Let's start by loosely stating the definition of Big-ϴ notation

f ∈ ϴ(g(n))

⇨ For some positive constants k1, k2, and n0, the following holds:

k1 · |g(n)| ≤ |f(n)| ≤ k2 · |g(n)|, for all n ≥ n0           (+)

We will make use of this definition below but assume, without loss of generality, that both f(n) and g(n) above are non-negative for all n.

Solution

From the above we can state, for some positive set of constants (c1, c2, n0) and (d1, d2, m0), that the following holds

f ∈ ϴ(n):    c1 · n   ≤ f(n) ≤ c2 · n,   for all n ≥ n0        (i)
g ∈ ϴ(n^2):  d1 · n^2 ≤ g(n) ≤ d2 · n^2, for all n ≥ m0        (ii)

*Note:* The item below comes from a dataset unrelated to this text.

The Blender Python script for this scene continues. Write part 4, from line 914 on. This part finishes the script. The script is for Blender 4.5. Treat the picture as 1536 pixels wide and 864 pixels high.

Now, the set of constants (c1, c2, n0) (as well as (d1, d2, m0)) is not unique; if such a set exists, an infinite number of such sets exist. Since f ∈ ϴ(n) and g ∈ ϴ(n^2) holds, such sets do exist, and we can, without loss of generality, assume that we can find a set of constants (c1, c2, n0) and (d1, d2, m0) such that c1=d1, c2=d2 and n0=m0 all hold. Hence, we can re-state (i-ii) as:

f ∈ ϴ(n):    c1 · n   ≤ f(n) ≤ c2 · n,   for all n ≥ n0        (I)
g ∈ ϴ(n^2):  c1 · n^2 ≤ g(n) ≤ c2 · n^2, for all n ≥ n0        (II)

for some set of positive constants (c1, c2, n0).

Now, since n > n0 > 0, all terms in the inequalities (I-II) above are positive, and we can apply (*) directly:

(I) * (II):

    c1^2 · n^3 ≤ f(n) · g(n) ≤ c2^2 · n^3, for all n ≥ n0      (iii)

Now, let k1 = c1^2 and k2=c2^2, and insert---among with h(n) = f(n) · g(n)---into (iii), yielding

    k1 · n^3 ≤ h(n) ≤ k2 · n^3, for all n ≥ n0                 (III)

This is, by (+), the very definition of h ∈ ϴ(n^3), and we have hence solved our problem by showing that:

For h(n) as in (*): f ∈ ϴ(n) and g ∈ ϴ(n^2) implies that h ∈ ϴ(n^3)